High Spirits (1988) poster

High Spirits (1988)

Rating:


UK. 1988.

Crew

Director/Screenplay – Neil Jordan, Producers – David Saunders & Steve Woolley, Photography – Alex Thomson, Music – George Fenton, Visual/Miniature Effects – Derek Meddings, Special Effects – Bob Simmonds, Makeup – Nick Dudman, Peter Robb-King & Chris Tucker, Production Design – Anton Furst. Production Company – Palace Pictures.

Cast

Steve Guttenberg (Jack Crawford), Daryl Hannah (Mary Plunkett), Peter O’Toole (Peter Plunkett), Beverly D’Angelo (Sharon Crawford), Liam Neeson (Martin), Martin Ferrero (Malcolm Clay), Liz Smith (Lillian Plunkett), Peter Gallagher (Brother Tony), Jennifer Tilly (Miranda), Connie Booth (Marge Clay)


Plot

To stop foreclosure on his family’s ancestral castle, Peter Plunkett advertises it as haunted to attract tourists. However, his attempts at fake hauntings are so inept that the real ghosts feel obliged to step in and do the job properly.


This knockabout supernatural comedy comes from talented Irish director Neil Jordan. High Spirits was Neil Jordan’s fourth film, made after the superb fairytale deconstruction The Company of Wolves (1984) and the critically acclaimed Mona Lisa (1986). Still ahead for Neil Jordan would be the celebrated and award winning likes of The Crying Game (1992), Interview with the Vampire: The Vampire Chronicles (1994), Michael Collins (1996), The Butcher Boy (1997) and The End of the Affair (1999).

While Neil Jordan’s other films have demonstrated him as a more than capable filmmaker, High Spirits clearly shows that he has little aptitude for slapstick comedy. Indeed, High Spirits is the only major disappointment in Neil Jordan’s otherwise exceptional oeuvre. High Spirits is a knockabout farce that becomes very rowdy, very empty, and when it gets to talking horses, beds rolling down staircases and flying busses popping fireworks, not particularly funny at all.
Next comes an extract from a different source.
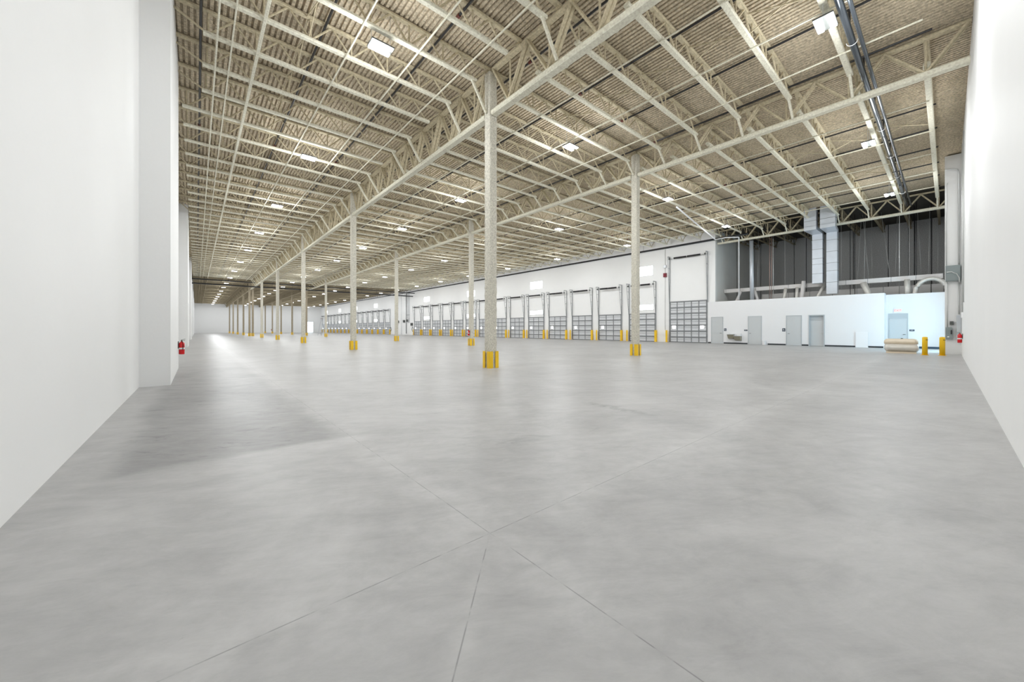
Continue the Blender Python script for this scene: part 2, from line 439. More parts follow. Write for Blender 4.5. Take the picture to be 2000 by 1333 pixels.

The plot feels like Jordan has never even seen of the haunted/Old Dark House comedies of the 1940s like The Cat and the Canary (1939), The Ghost Breakers (1940) or the various East Side Kids/Bowery Boys Old Dark House efforts, and especially the British comedy Castle in the Air (1952), which this has many similarities to, and that Jordan is determined to reinvent the cliches for himself. Inconsistency abounds – mortal Steve Guttenberg and ghost Daryl Hannah cannot touch, yet ghost Liam Neeson and mortal Beverly D’Angelo are bonking all over the place. The only moments one liked were those between Steve Guttenberg and Daryl Hannah, which come with an occasional sense of sly humour.

(l to r) Peter O'Toole, Darryl Hannah and Steve Guttenberg in High Spirits (1988)
(l to r) Peter O’Toole, Darryl Hannah and Steve Guttenberg

Even the performances are broad and miscalculated. Steve Guttenberg is his usual wet-eared nebbish self, while Peter O’Toole slips into fruity ham. The best performance is Beverly D’Angelo who plays the redeemable bitch of a wife with considerable zest and quite sexily into the bargain.

The effects work from Derek Meddings, who supervised many of the James Bond films, is variable. There is an excellent old age job on Daryl Hannah but the revived corpses look more as though they have stepped out of a chorus line for The Black and White Minstrel Show with three-week old porridge on their faces.

Neil Jordan has made a number of other genre films including:– The Company of Wolves (1998), which retells Little Red Riding Hood with werewolves; the Anne Rice adaptation Interview with the Vampire: The Vampire Chronicles (1994); The Butcher Boy (1997), a surreal horror film about a disturbed Irish childhood; the clairvoyance thriller In Dreams (1999); the female vigilante film The Brave One (2007); Ondine (2009) about a possible sea nymph; the vampire film Byzantium (2012); and the psycho-thriller Greta (2018).